As President David Granger has now deployed the Volunteer youth corps, and several Skill training programmes for teen pregnant dropouts, ongoing education, and the shift in the perception from job employment to self-employment, an uphill task that will require a national reorientation. The most recent is an article on the subject of domestic abuse in Guyana Chronicle May 19, 2019 “Socialise males better” that touches on several contributors to domestic abuse, but is yet incomplete towards narrowing down to salient realities, which despite visibility are so accepted that they are overlooked. Many men were taken out of school to become surrogate fathers, denying them important social evolution development and skills, even functional literacy. Guyana has lost some 60 percent of its semi-skill labour employment. Modernisation has created ‘less human spaces’.

Culturally we share two cultures that of Matriarchal and Patriarchal with differing innate views on relationship positions. I can speak from experience on the stress that invades when unable to fulfil family expectations. Men drift into loneliness, women too, I have had several friends who were found dead living alone, because they were unable to earn enough to sustain relationships, yet others prefer to take the chance alone rather than go through the stress of a nagging spouse in a relationship as is said ‘with issues’ women submit to Popes, Prophets and High Priestesses to alleviate loneliness, men don’t. Domestic violence has revealed a paradox opposing mere spite or explosion of rage, men are tipped into an abyss that compels them across cultural origins to commit suicide in the act of many domestic killings, I’m talking about young men, check the statistics.

Sunday, August 5, 2007, page 11, Kaieteur News carried an article “Battered men are coming out of the shadows” featuring the observations of Senior Public health officer at Help and Shelter Dennis Cuffy Jr. That noted from 1995 when they opened doors, 1,007 men had visited Help and Shelter. I have written numerous articles, to help avoid cosmetic responses to an obvious serious deficiency in the analysis of this social development, even recommending a men’s hostel, for men who earn low wages and have no options but to sleep on the sea wall and the pavilions of the Parade ground.

The courts are also in neglecting imbalances contribute to male deterioration, I used as a reference, a young man who was brought before Magistrate Ann Mc Lennon (Talking Culture Guyana Chronicle, June 22, 2018 pg. 23) for assaulting his mother over $500. The details of that incident in December 2014 raised questions about this young man’s options. He was a breadwinner at 10 years old and worked in the bush. Now his aunt had moved in, he took care of his mother and they all benefitted. If things change negatively, will he be condemned for not saving money? The magistrate did not even recognise that he may be illiterate, he was over his head. He was 17 years old at the time of this incident. This boy-man was seen as the catch-cow by his family, but no intervention came.
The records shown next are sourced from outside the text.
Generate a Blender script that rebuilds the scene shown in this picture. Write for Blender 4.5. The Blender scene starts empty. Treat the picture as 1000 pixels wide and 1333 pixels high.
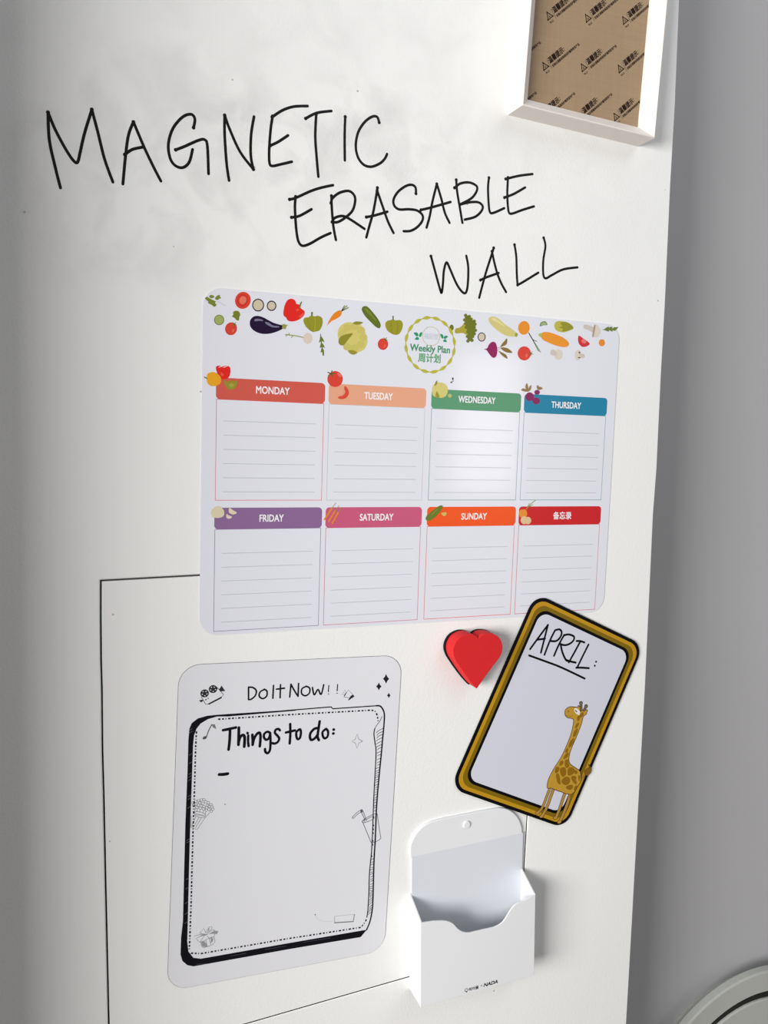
import bpy, bmesh, math, random
from mathutils import Matrix, Vector
from mathutils.geometry import tessellate_polygon
random.seed(7)
SC = bpy.context.scene
COL = SC.collection
Z0 = 1.35                                    # height of the planner's lower edge above the floor

# ------------------------------------------------------------------ camera
# wall frame: x to the right, y up, h out of the wall (metres); world = (x, -h, y + Z0)
F = 1095.18
R = ((0.92902049, 0.03201198, 0.36864098),
     (-0.00603671, -0.994807, 0.10160013),
     (0.36997905, -0.09661398, -0.92400284))
CAM = (-0.12014189, 0.18225526, 0.72129374)

def V(x, y, h=0.0):
    return Vector((x, -h, y + Z0))

cam = bpy.data.cameras.new('camera')
cam.sensor_fit = 'HORIZONTAL'
cam.sensor_width = 36.0
cam.lens = F / 1000 * 36
cam.clip_start = 0.01
co = bpy.data.objects.new('camera', cam)
COL.objects.link(co)
def vec(r): return Vector((r[0], -r[2], r[1]))
rx, dn, fw = vec(R[0]), vec(R[1]), vec(R[2])
m = Matrix.Identity(4)
for i in range(3):
    m[i][0] = rx[i]; m[i][1] = -dn[i]; m[i][2] = -fw[i]; m[i][3] = V(*CAM)[i]
co.matrix_world = m
SC.camera = co

# ------------------------------------------------------------------ light and exposure
SC.view_settings.view_transform = 'Standard'
SC.view_settings.look = 'None'
SC.view_settings.exposure = 0.04
SC.view_settings.gamma = 1.0
SC.view_settings.use_curve_mapping = False
w = bpy.data.worlds.new('world'); SC.world = w; w.use_nodes = True
w.node_tree.nodes['Background'].inputs[0].default_value = (0.93, 0.96, 1.0, 1)
w.node_tree.nodes['Background'].inputs[1].default_value = 0.29

def area(name, loc, target, sx, sy, power, col):
    l = bpy.data.lights.new(name, 'AREA'); l.shape = 'RECTANGLE'
    l.size = sx; l.size_y = sy; l.energy = power; l.color = col
    o = bpy.data.objects.new(name, l); COL.objects.link(o)
    o.location = loc
    o.rotation_euler = (Vector(target) - Vector(loc)).to_track_quat('-Z', 'Y').to_euler()
    return o
# the room's window to the left, and an unseen panel behind right, added for the planner's soft reflection
area('window_light', (-1.95, -1.4, Z0 + 0.12), (0.3, 0, Z0 - 0.1), 1.3, 1.0, 92, (1.0, 0.985, 0.97))
area('overhead_fill', (1.0, -1.1, 2.75), (0.55, 0, Z0 + 0.1), 0.9, 0.9, 6, (0.93, 0.96, 1.0))  # unseen overhead fill, added to brighten the upper grey wall
area('reflection_light', (1.52, -2.3, Z0 + 0.22), (0.3, 0, Z0 + 0.15), 0.26, 0.55, 1.9, (1.0, 0.93, 0.90))

# ------------------------------------------------------------------ helpers
def lin(c):
    return tuple(((v/255)/12.92 if v/255 <= 0.04045 else ((v/255+0.055)/1.055)**2.4) for v in c)

MATS = {}
def ink(c, rough=0.3, spec=None):
    """printed / plain coloured surface, c in 0-255 sRGB"""
    if spec is None: spec = 0.15 if max(c) < 70 else 0.4
    k = (tuple(c), rough, spec)
    if k not in MATS:
        mt = bpy.data.materials.new('ink'); mt.use_nodes = True
        b = mt.node_tree.nodes['Principled BSDF']
        b.inputs['Base Color'].default_value = (*lin(c), 1)
        b.inputs['Roughness'].default_value = rough
        b.inputs['Specular IOR Level'].default_value = spec
        MATS[k] = mt
    return MATS[k]

def surf(name, c, c2=None, scale=60, rough=0.5, bump=0.0, bscale=800, bdist=0.0002, spec=0.5, detail=3, sheen=0):
    """procedural surface: two tones mixed by noise and a fine bump"""
    mt = bpy.data.materials.new(name); mt.use_nodes = True
    nt = mt.node_tree; b = nt.nodes['Principled BSDF']
    b.inputs['Roughness'].default_value = rough
    b.inputs['Specular IOR Level'].default_value = spec
    tc = nt.nodes.new('ShaderNodeTexCoord')
    n = nt.nodes.new('ShaderNodeTexNoise'); n.inputs['Scale'].default_value = scale; n.inputs['Detail'].default_value = detail
    nt.links.new(tc.outputs['Object'], n.inputs['Vector'])
    mx = nt.nodes.new('ShaderNodeMix'); mx.data_type = 'RGBA'
    mx.inputs['A'].default_value = (*lin(c), 1); mx.inputs['B'].default_value = (*lin(c2 or c), 1)
    nt.links.new(n.outputs['Fac'], mx.inputs['Factor'])
    nt.links.new(mx.outputs['Result'], b.inputs['Base Color'])
    if bump:
        n2 = nt.nodes.new('ShaderNodeTexNoise'); n2.inputs['Scale'].default_value = bscale; n2.inputs['Detail'].default_value = 2
        nt.links.new(tc.outputs['Object'], n2.inputs['Vector'])
        bp = nt.nodes.new('ShaderNodeBump'); bp.inputs['Strength'].default_value = bump; bp.inputs['Distance'].default_value = bdist
        nt.links.new(n2.outputs['Fac'], bp.inputs['Height']); nt.links.new(bp.outputs['Normal'], b.inputs['Normal'])
    return mt

def W(px, py, h=0.0):
    """the point of the plane h in front of the wall that shows at (px, py) of the 1000x1333 frame"""
    u, v = (px-500)/F, (py-666.5)/F
    d = [R[0][i]*u + R[1][i]*v + R[2][i] for i in range(3)]
    k = (h - CAM[2]) / d[2]
    return (CAM[0]+k*d[0], CAM[1]+k*d[1])
def WP(pts, h=0.0): return [W(x, y, h) for x, y in pts]
def crop(ox, oy, s): return lambda pts: [(ox+x/s, oy+y/s) for x, y in pts]

def catmull(p, closed=False, n=6):
    if len(p) < 3: return list(p)
    out = []; L = len(p)
    rng = range(L) if closed else range(L-1)
    for i in rng:
        if closed: a, b, c, d = p[i-1], p[i], p[(i+1) % L], p[(i+2) % L]
        else: a, b, c, d = p[max(i-1, 0)], p[i], p[i+1], p[min(i+2, L-1)]
        for k in range(n):
            t = k/n
            out.append(tuple(0.5*((2*b[j]) + (-a[j]+c[j])*t + (2*a[j]-5*b[j]+4*c[j]-d[j])*t*t + (-a[j]+3*b[j]-3*c[j]+d[j])*t**3) for j in (0, 1)))
    if not closed: out.append(tuple(p[-1]))
    return out

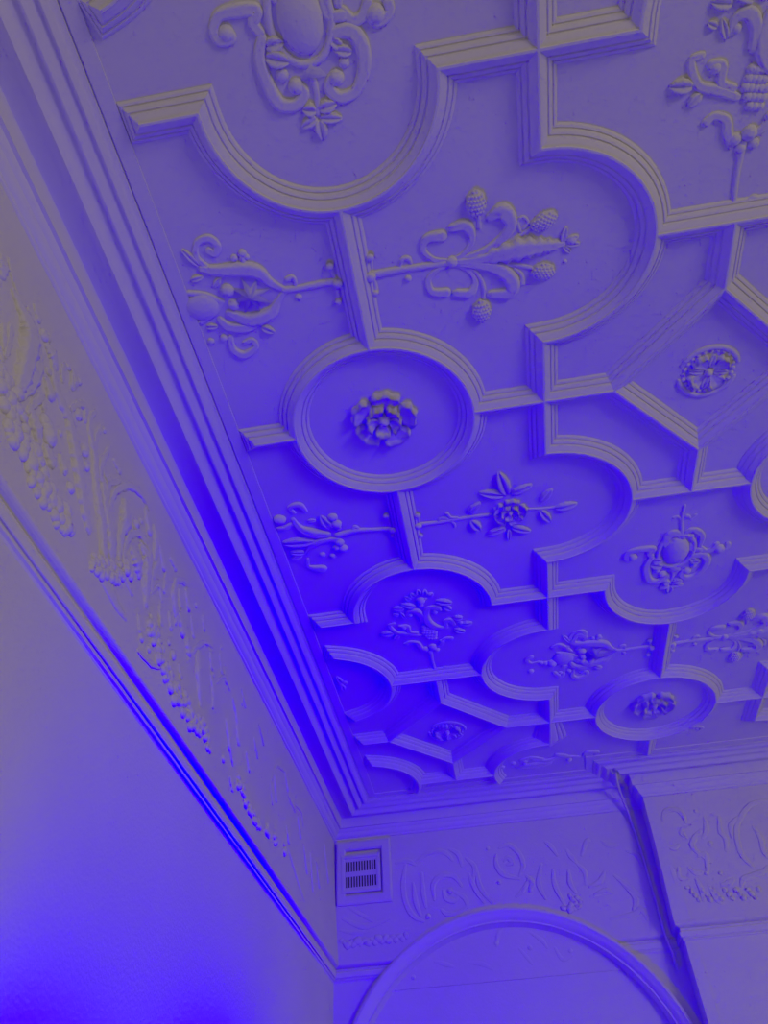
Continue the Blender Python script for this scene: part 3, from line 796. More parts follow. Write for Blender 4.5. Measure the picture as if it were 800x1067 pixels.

I have known men who put their money into buying houses and because of illiteracy and misplaced trust end up committing arson or murder, when realising they were swindled legally. Domestic contentions are a lethal problem. How they are managed will determine its containment or further escalation, as the world continues to change. Last but not least, with drug abuse pervading this society, another macabre dimension has attached itself.